Copy out the lines that have "scene" in them.

[Begin]

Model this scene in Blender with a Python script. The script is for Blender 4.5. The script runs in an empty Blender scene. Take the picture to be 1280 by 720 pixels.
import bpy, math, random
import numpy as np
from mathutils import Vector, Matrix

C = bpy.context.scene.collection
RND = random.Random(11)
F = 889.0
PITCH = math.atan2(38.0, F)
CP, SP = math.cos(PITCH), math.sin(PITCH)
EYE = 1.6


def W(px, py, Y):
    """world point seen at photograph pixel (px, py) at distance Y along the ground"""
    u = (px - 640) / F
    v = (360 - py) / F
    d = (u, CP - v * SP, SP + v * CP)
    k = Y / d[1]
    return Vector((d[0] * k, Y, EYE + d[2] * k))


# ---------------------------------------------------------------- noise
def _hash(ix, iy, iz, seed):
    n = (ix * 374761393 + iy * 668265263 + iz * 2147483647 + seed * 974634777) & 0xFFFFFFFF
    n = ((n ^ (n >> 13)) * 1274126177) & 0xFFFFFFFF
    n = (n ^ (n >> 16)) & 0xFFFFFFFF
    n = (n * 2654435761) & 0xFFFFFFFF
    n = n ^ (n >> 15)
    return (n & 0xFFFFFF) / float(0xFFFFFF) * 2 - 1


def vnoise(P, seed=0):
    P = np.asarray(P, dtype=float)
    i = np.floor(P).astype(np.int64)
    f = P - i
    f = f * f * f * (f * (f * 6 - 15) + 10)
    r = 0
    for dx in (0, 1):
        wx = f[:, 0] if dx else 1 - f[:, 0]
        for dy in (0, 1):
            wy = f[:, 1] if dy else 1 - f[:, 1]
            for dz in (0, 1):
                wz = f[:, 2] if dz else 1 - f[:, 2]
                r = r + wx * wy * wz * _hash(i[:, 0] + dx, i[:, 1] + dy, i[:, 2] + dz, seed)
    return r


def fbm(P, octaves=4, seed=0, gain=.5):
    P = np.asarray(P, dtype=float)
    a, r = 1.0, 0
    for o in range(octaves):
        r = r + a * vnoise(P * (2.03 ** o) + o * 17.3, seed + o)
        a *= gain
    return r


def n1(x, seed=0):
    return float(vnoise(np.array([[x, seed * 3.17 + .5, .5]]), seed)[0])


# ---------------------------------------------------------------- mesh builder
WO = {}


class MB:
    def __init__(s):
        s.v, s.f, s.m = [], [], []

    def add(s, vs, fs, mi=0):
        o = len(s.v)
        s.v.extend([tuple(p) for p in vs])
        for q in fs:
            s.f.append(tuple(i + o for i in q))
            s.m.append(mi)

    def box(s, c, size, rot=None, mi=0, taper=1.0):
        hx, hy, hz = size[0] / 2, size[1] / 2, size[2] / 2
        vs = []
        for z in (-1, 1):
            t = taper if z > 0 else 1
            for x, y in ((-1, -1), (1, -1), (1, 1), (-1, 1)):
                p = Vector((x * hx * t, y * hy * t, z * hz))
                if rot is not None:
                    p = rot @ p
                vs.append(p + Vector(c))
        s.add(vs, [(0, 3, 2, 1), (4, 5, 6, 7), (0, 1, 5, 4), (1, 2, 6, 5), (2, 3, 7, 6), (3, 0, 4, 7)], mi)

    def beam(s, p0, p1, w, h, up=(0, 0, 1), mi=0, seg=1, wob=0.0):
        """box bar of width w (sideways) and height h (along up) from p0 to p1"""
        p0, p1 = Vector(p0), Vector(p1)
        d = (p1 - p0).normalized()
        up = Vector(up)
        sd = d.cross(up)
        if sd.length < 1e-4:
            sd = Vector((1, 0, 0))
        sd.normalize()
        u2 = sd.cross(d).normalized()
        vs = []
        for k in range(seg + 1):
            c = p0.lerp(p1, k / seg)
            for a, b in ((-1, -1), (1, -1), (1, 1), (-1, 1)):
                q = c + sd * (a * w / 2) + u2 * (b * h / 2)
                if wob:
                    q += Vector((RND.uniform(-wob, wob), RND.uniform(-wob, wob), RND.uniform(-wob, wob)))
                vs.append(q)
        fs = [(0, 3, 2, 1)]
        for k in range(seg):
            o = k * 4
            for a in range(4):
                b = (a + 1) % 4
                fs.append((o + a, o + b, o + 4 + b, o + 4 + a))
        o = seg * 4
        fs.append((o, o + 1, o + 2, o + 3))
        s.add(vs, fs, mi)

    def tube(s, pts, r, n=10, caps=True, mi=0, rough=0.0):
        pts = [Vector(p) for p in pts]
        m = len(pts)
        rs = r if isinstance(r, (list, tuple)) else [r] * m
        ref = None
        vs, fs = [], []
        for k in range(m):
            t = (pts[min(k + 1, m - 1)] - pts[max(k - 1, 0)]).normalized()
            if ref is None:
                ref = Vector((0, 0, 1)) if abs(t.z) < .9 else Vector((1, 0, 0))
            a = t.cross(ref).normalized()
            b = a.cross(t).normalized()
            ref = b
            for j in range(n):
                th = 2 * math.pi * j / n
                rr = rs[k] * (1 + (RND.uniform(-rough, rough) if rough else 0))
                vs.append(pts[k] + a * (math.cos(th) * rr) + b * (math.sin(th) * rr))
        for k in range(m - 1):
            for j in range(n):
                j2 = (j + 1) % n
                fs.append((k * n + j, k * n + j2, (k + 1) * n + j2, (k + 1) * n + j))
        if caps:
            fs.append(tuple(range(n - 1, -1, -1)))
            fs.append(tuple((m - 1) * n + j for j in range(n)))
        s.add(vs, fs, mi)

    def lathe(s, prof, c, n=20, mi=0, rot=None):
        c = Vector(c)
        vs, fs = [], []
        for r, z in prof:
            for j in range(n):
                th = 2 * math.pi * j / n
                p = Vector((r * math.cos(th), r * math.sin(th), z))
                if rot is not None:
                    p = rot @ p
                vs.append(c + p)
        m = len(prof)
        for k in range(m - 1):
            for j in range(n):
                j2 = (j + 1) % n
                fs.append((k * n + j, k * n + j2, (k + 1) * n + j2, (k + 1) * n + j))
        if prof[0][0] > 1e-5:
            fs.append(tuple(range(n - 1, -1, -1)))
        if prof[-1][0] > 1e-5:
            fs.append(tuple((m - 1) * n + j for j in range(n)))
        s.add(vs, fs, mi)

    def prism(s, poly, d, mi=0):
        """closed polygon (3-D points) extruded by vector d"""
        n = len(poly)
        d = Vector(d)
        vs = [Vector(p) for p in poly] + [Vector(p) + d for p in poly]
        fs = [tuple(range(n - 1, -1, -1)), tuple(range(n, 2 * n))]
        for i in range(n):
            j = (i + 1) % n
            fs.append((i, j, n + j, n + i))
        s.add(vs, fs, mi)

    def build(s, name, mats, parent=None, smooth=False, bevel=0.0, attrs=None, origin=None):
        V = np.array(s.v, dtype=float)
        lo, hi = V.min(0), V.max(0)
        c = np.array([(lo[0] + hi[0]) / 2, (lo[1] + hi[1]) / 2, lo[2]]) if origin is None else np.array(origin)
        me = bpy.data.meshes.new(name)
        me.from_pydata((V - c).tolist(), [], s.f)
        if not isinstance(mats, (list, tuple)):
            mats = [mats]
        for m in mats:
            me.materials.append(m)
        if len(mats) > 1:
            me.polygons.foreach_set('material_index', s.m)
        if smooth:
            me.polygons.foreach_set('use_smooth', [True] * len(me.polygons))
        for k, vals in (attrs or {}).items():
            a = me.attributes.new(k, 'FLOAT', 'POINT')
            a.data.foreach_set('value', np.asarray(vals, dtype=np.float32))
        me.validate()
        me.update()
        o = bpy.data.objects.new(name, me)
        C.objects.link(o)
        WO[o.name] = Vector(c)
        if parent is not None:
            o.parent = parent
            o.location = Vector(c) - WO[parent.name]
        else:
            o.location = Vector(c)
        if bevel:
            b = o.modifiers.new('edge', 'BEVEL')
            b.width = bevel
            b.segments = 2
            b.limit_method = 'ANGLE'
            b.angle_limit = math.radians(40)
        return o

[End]

EXERCISE SOLUTION:
Model this scene in Blender with a Python script. The script is for Blender 4.5. The script runs in an empty Blender scene. Take the picture to be 1280 by 720 pixels.
C = bpy.context.scene.collection